— begin Provided data —

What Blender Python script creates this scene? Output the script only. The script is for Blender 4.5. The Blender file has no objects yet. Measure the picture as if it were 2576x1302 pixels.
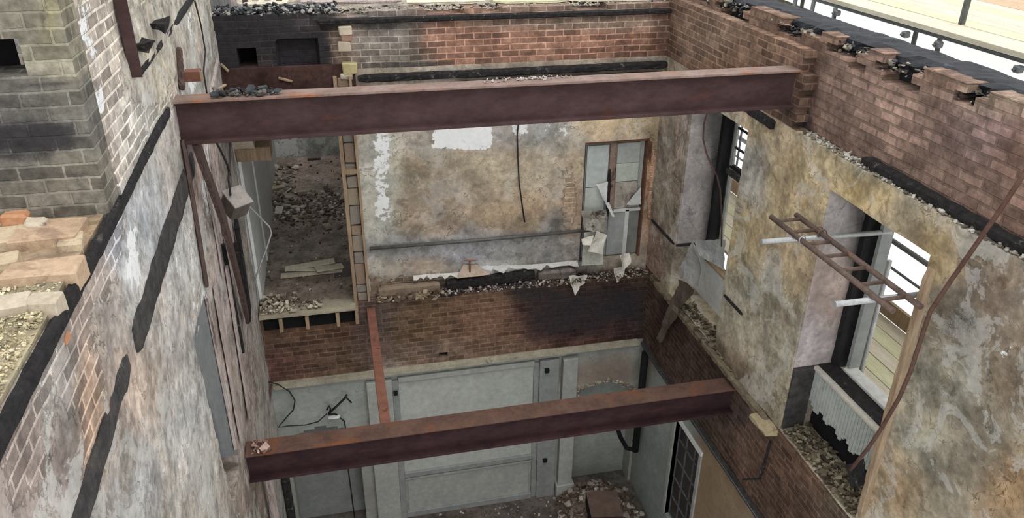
import bpy, bmesh, math, random
import numpy as np
from mathutils import Vector, Matrix
random.seed(7); np.random.seed(7)
C = bpy.context.scene.collection
PI = math.pi

# ------------------------------------------------------------------ camera
W, H, F = 2576, 1302, 1977.05
CAM = np.array([0.0, 0.0, 9.5])
yaw, pitch, roll = [math.radians(a) for a in (12.97751673, 27.29919635, 0.58349672)]
fw = np.array([math.sin(yaw)*math.cos(pitch), math.cos(yaw)*math.cos(pitch), -math.sin(pitch)])
r0 = np.array([math.cos(yaw), -math.sin(yaw), 0.0]); u0 = np.cross(r0, fw)
rt = r0*math.cos(roll)+u0*math.sin(roll); up = -r0*math.sin(roll)+u0*math.cos(roll)
cd = bpy.data.cameras.new('camera'); cam = bpy.data.objects.new('camera', cd); C.objects.link(cam)
cam.matrix_world = Matrix(((rt[0], up[0], -fw[0], CAM[0]), (rt[1], up[1], -fw[1], CAM[1]), (rt[2], up[2], -fw[2], CAM[2]), (0, 0, 0, 1)))
cd.sensor_width = 36; cd.lens = F/W*36; cd.clip_start = 0.05; cd.clip_end = 200
bpy.context.scene.camera = cam
# ------------------------------------------------------------------ sky and exposure
world = bpy.data.worlds.new('overcast'); bpy.context.scene.world = world; world.use_nodes = True
wn = world.node_tree.nodes; wl = world.node_tree.links
bg = wn['Background']; tcw = wn.new('ShaderNodeTexCoord'); sep = wn.new('ShaderNodeSeparateXYZ'); rmp = wn.new('ShaderNodeValToRGB')
wl.new(tcw.outputs['Generated'], sep.inputs[0]); wl.new(sep.outputs['Z'], rmp.inputs[0]); wl.new(rmp.outputs[0], bg.inputs[0])
rmp.color_ramp.elements[0].position = 0.0; rmp.color_ramp.elements[0].color = (.95, .96, .97, 1)
rmp.color_ramp.elements[1].position = 1.0; rmp.color_ramp.elements[1].color = (.97, .98, 1.0, 1)
bg.inputs[1].default_value = 1.05
sd = bpy.data.lights.new('veiled_sun', 'SUN'); sd.energy = 0.9; sd.angle = math.radians(50); sd.color = (1, .98, .95)
so = bpy.data.objects.new('veiled_sun', sd); C.objects.link(so); so.rotation_euler = (math.radians(25), math.radians(12), 0)
vs = bpy.context.scene.view_settings
vs.view_transform = 'Standard'; vs.look = 'None'; vs.gamma = 1.0; vs.use_curve_mapping = False; vs.exposure = 0.70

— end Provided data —

Aim of the exercise ▸ Every line from the top of the material above through the line with "PI = math.pi" should be duplicated exactly, please; leave out the pictures.

Response ▸
What Blender Python script creates this scene? Output the script only. The script is for Blender 4.5. The Blender file has no objects yet. Measure the picture as if it were 2576x1302 pixels.
import bpy, bmesh, math, random
import numpy as np
from mathutils import Vector, Matrix
random.seed(7); np.random.seed(7)
C = bpy.context.scene.collection
PI = math.pi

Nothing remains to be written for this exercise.